Decidido a desenrolar o novelo que liga ancestralmente o fado à música brasileira, o músico e pesquisador gaúcho Henrique Mann está desde domingo passado pela quarta vez em Coimbra, para complementar as pesquisas que faz desde 2011. Ao lado da esposa, a professora de História Leandra Vargas, ele já vinha estudando o fado de uma maneira geral, com mais foco na história do gênero em Lisboa, mas ao conhecer o fado de Coimbra percebeu que havia muita diferença entre os dois.
– Me interessei em saber que diferença era aquela e fui conversar com experts, como o reverenciado maestro Virgílio Caseiro e o historiador António Manuel Nunes, maior autoridade portuguesa em música de Coimbra – conta Mann. – Aliás, lá não é usada a denominação “fado”. Todos a definem como “canção de Coimbra”.
A partir das entrevistas e da leitura de livros desses mestres, entre outros, Mann foi informado da ligação da pianista e maestrina carioca Chiquinha Gonzaga (1847 – 1935) com músicos de Coimbra. E a certa altura da pesquisa, aqui e lá, surgiu uma revelação que espantou os próprios portugueses: algumas letras de músicas populares, tidas como do folclore ou de autor desconhecido, eram poemas do também carioca Casimiro de Abreu (1839 – 1860), filho de um lusitano e uma brasileira. Essa é uma das histórias inéditas que estarão no livro de Mann e Leandra, cujo título provisório é O Fado, a Seresta e a Canção de Coimbra. Pois é, a seresta, uma secular tradição brasileira, seria interessante ver como entra a história. Mas ele prefere não antecipar. Um terço do texto já está no computador, lançamento provável em 2018.
Henrique Mann diz que seu lado de pesquisador, talvez influenciado por Leandra e pela mãe dele, também professora de História, veio à tona quando materializou o que chama de “enciclopédia”: a coleção de 30 fascículos Som do Sul – A História da Música do Rio Grande do Sul no Século XX, lançada em 2002 – e em formato de livro no ano seguinte. O trabalho, com as biografias essenciais de mais de cem nomes, entre outras informações, é visto por ele como um dos mais importantes de sua trajetória.

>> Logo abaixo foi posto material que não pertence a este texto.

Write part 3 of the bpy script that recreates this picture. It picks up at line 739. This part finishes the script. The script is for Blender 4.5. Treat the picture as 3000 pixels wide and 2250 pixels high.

– Ganhei dois prêmios Açorianos diferentes pela mesma obra, o de Literatura e o de Música. Ainda hoje me procuram de todos os lados querendo saber onde encontrar. No Interior, rádios pautam sua programação com os fascículos, pois neles estão as datas principais envolvendo vida e obra desses artistas.
Faltou um nome no Som do Sul: o de Henrique Mann, que insiro agora, quando o lançamento completa 15 anos. Também em 2017, seu primeiro disco, Quintanares, comemora 30 anos, e o segundo, Porto Alegre Boêmia, 20. Além desses, tem o volume 2 de Porto Alegre Boêmia (1998) e Norte in Sul (2002), mais os livros MPB em Debate (1991) e Retratos da Vida Boêmia (1995). Tocou na noite de 1979 a 96, passou pela maioria dos bares com música ao vivo cantando só música boa de todos os gêneros. Foi coordenador de Música da Secretaria da Cultura de Porto Alegre de 2005 a 2007, criando projetos como Sons da Cidade e Encontrabanda. Hoje está em Portugal, onde já deu aulas sobre música brasileira. O projeto é ficar dois meses. Mas tem sérios planos de viver na Europa. Se for, perderemos um artista culto, versátil e generoso.